Krauth said officials had yet to uncover enough evidence to merit the arrests of three other suspects aged 94, 91 and 90.
She said authorities seized "diverse papers and documents from the Nazi era" from the suspects' homes. She declined to provide details.
Five men made no statements, while the 88-year-old admitted being a guard at Auschwitz but denied committing any crimes, Krauth said.
Prosecutors in Frankfurt said more documents and photographs were seized during raids on the homes of two men aged 89 and 92 in the neighboring state of Hesse. A spokeswoman, Doris Mueller-Scheu, said neither suspect was arrested nor made statements.
In North Rhine-Westphalia, state police said they raided the apartment of a 92-year-old man who admitted being an Auschwitz guard but denied participating in any crimes. They found no incriminating material during the search.

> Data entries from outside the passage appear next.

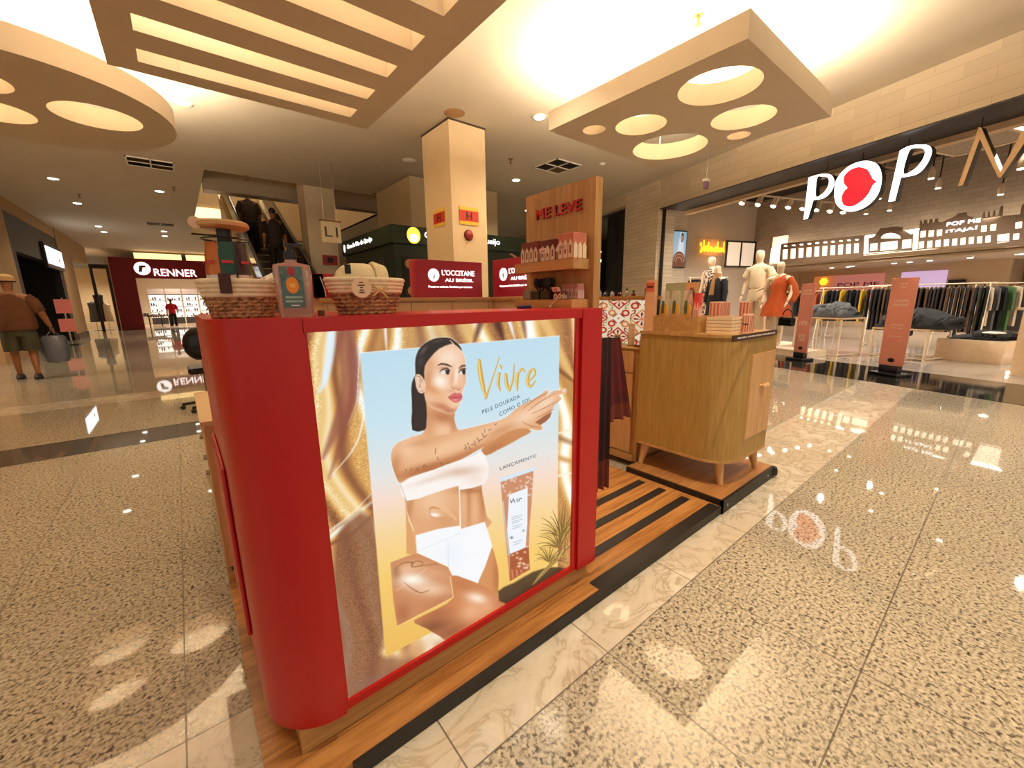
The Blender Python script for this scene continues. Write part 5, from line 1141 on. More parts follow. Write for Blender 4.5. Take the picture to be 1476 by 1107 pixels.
# ---- big hanging shop letters
VL=.30
def big(px,py): q=onv(px,py,VL); return (-q[1],q[2])
ML=SM@Matrix.Translation((VL,0,0))@Matrix(((0,0,1,0),(-1,0,0,0),(0,1,0,0),(0,0,0,1)))
ledw=pm('letter_face_lit',(255,255,255),.4,emit=(250,252,255),es=2.2); 
c6b=lambda L:[(1080+x/3.727,130+y/3.727) for x,y in L]
tt=thing('shop_sign','large hanging shop sign letters, lit white with a red heart in the O','sign',sv(VL,-2,2.6),SANG)
def letter(name,outer,holes,mface,depth=.10):
    O_=[[big(*p) for p in outer]]+[[big(*p) for p in h] for h in holes]
    put(curve_mesh(name+'_body',O_,depth/2,ML@Matrix.Translation((0,0,depth/2+.001))),name+'_body',blackm,tt,smooth=False)
    return put(curve_mesh(name+'_face',O_,.004,ML@Matrix.Translation((0,0,-.0035))),name+'_face',mface,tt,smooth=False)
sp_=lambda L,n=5: [tuple(q) for q in smoothpoly(L,n)]
P1o=c6b([(293,695),(315,690),(345,590)])+c6b(smoothpoly([(345,590),(400,580),(440,545),(458,495),(440,455),(395,450),(355,458),(320,470)],4,False)[1:].tolist())
letter('letter_p',P1o,[c6b(smoothpoly([(358,570),(395,555),(420,525),(430,490),(420,468),(390,464),(365,472)],4).tolist())],ledw)
letter('letter_o',c6b(smoothpoly([(640,380),(690,400),(712,460),(700,540),(660,600),(600,640),(530,652),(475,620),(458,560),(470,480),(520,420),(580,388)],5).tolist()),[],ledw)
heart=put(curve_mesh('heart',[[big(*p) for p in c6b(smoothpoly([(605,415),(640,430),(665,475),(685,492),(665,512),(640,560),(600,600),(550,625),(510,615),(500,575),(515,540),(530,525),(512,500),(515,460),(545,430),(580,415)],5).tolist())]],.004,ML@Matrix.Translation((0,0,-.013))),'heart',pm('heart_red',(220,20,40),.4,emit=(226,20,44),es=1.0),tt,smooth=False)
P2o=c6b([(748,600),(783,595),(815,470)])+c6b(smoothpoly([(815,470),(900,452),(950,405),(980,340),(970,300),(920,292),(860,300),(810,325)],4,False)[1:].tolist())
letter('letter_p',P2o,[c6b(smoothpoly([(828,445),(880,430),(925,385),(945,340),(935,315),(890,312),(858,330)],4).tolist())],ledw)
tan=pm('letter_face_unlit',(206,170,126),.5)
letter('letter_m',c6b([(1123,515),(1233,200),(1248,200),(1350,440),(1462,230),(1545,190),(1600,300),(1560,560),(1530,560),(1550,320),(1530,240),(1475,290),(1352,470),(1338,468),(1240,262),(1148,512)]),[],tan)
for px_,py_ in ((1192,250),(1243,232),(1310,210),(1415,183)):
    q=onv(px_,py_,VL+.05); MB().cyl(sv(VL+.05,q[1],q[2]-.1),sv(VL+.05,q[1],FB+.08),.006,seg=6).build('hanger',blackm,tt)
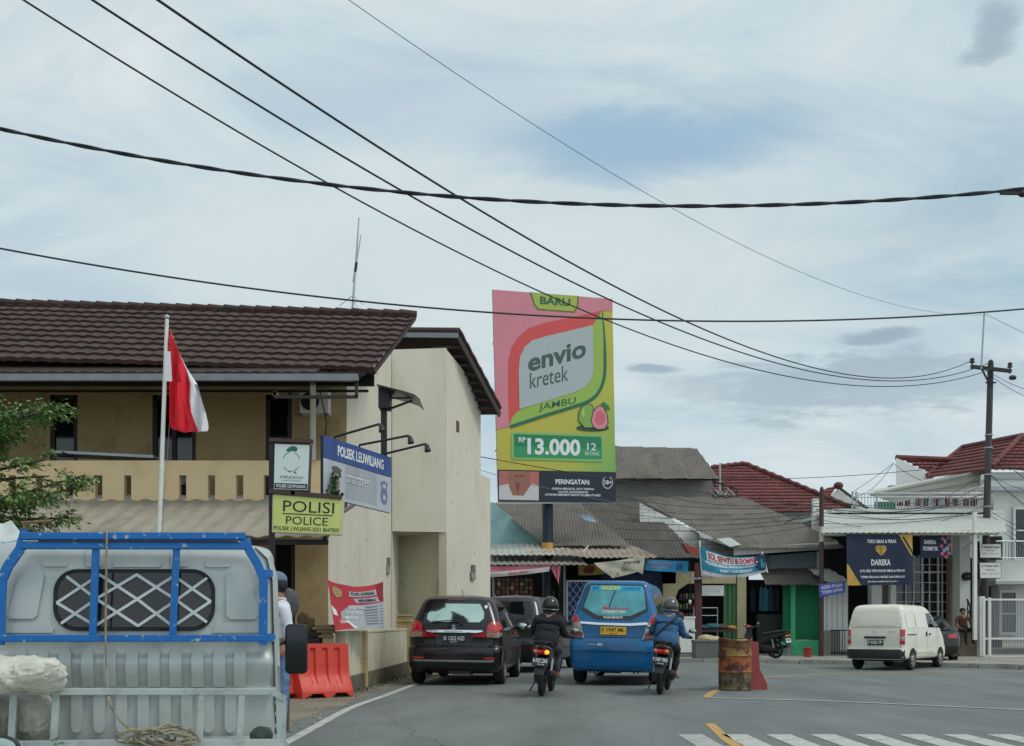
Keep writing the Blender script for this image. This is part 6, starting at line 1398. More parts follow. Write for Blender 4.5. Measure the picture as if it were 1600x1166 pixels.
for i, (x, c, l, w) in enumerate(((1098, (46, 70, 96), 'navy bundle of cloth on the stall table beside the red post', .2), (1112, (44, 96, 100), 'teal bundle of cloth in the middle of the stall table', .27), (1127, (84, 60, 48), 'brown bundle of cloth on the stall table', .22), (1142, (168, 124, 44), 'yellow bundle of cloth at the end of the stall table', .17))):
    mb = MB(mat('bundle%d' % i, C(*c), .9, var=.3, scale=9)); a = P(x, 984, 34.65); mb.ell((a.x, 34.65, a.z + w * .4), (w * .95, .24, w * .45), 16, 10, fn=lambda p: p * (1 + .4 * noise.noise(p * 6 + V((i, 0, 0)))))
    o = mb.build('cloth_bundle', smooth=60); tag(o, l, 'cloth', 'cloth bundles on the stall table')
mb = MB(galv); 
for x in (1084, 1121): mb.tube([P(x, 1000, 35.3), P(x, 950, 35.3)], .018, 6)
for y in (950, 962): mb.tube([P(1084, y, 35.3), P(1121, y, 35.3)], .018, 6)
o = mb.build('display_rack'); tag(o, 'thin metal display rack inside the ochre shop', 'rack')

# ---- third shop: long corrugated roof, green shutters
k3 = thing('shop', 'green fronted shop row under the long grey corrugated roof', 'shop', P(1220, 1022, 37.5))
green = mat('shutter_green', C(18, 126, 80), .6, var=.06, scale=2); lgreen = mat('mint_paint', C(76, 186, 130), .7, var=.06, scale=2, dirt=C(52, 130, 94), dirt_amt=.4)
mb = MB(white_wall); bz = brick_mat('white_block', C(226, 224, 216), C(214, 212, 204), C(170, 168, 160), .45, .24)
mb = MB(bz); mb.slab([(1000, 786), (1092, 833), (1100, 852), (1088, 862), (1000, 862)], 38.3, .2); mb.build('gable', k3)
mb = MB(brick_mat('grey_block', C(134, 136, 134), C(118, 120, 118), C(90, 90, 88), .5, .2)); mb.slab([(1092, 838), (1150, 858), (1203, 868), (1203, 893), (1095, 893)], 37.4, .2); mb.build('upper_front', k3)
mb = MB(mat('plank_grey', C(132, 144, 150), .85, var=.15, scale=2, stretch=(.3, 1, 9))); mb.slab([(1203, 868), (1280, 862), (1280, 893), (1203, 893)], 37.4, .2); mb.use(white_paint); mb.pbox(1277, 1283, 862, 1022, 37.3, 37.5); mb.build('plank_front', k3)
mb = MB(white_paint); p = [P(1147, 857, 36.4), P(1309, 846, 36.4), P(1309, 857, 36.4), P(1147, 868, 36.4)]; mb.prism(p, (0, .06, 0)); mb.build('fascia', k3)
mb = MB(); proof(mb, [(991, 777), (1162, 777), (1309, 846), (1147, 857), (1090, 830)], 36.4, 852, 23, asbestos, pitch=.11, amp=.016, rows=1.6, seam=1.05); rr_ = mb.build('roof', k3, smooth=45)
mb = MB(mat('skylight', C(170, 176, 172), .5, var=.1)); p0, n0 = slope_plane(36.4, 852, 23); mb.prism([ray(a, b, p0 + V((0, 0, .06)), n0) for a, b in ((1118, 842), (1140, 840), (1158, 852), (1140, 855))], (0, 0, .02)); mb.build('skylight', rr_)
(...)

The Nazis built six main death camps, all in occupied Poland: Auschwitz, Belzec, Chelmno, Majdanek, Sobibor and Treblinka.
About 1.5 million people, primarily Jews, were killed at Auschwitz from 1940 to 1945. Overall, about 6 million Jews died in the Holocaust.
Since handing off the Auschwitz cases to state prosecutors, federal authorities say they are focusing on identifying guards from other camps, starting with Majdanek. Results of that investigation are expected in a few months.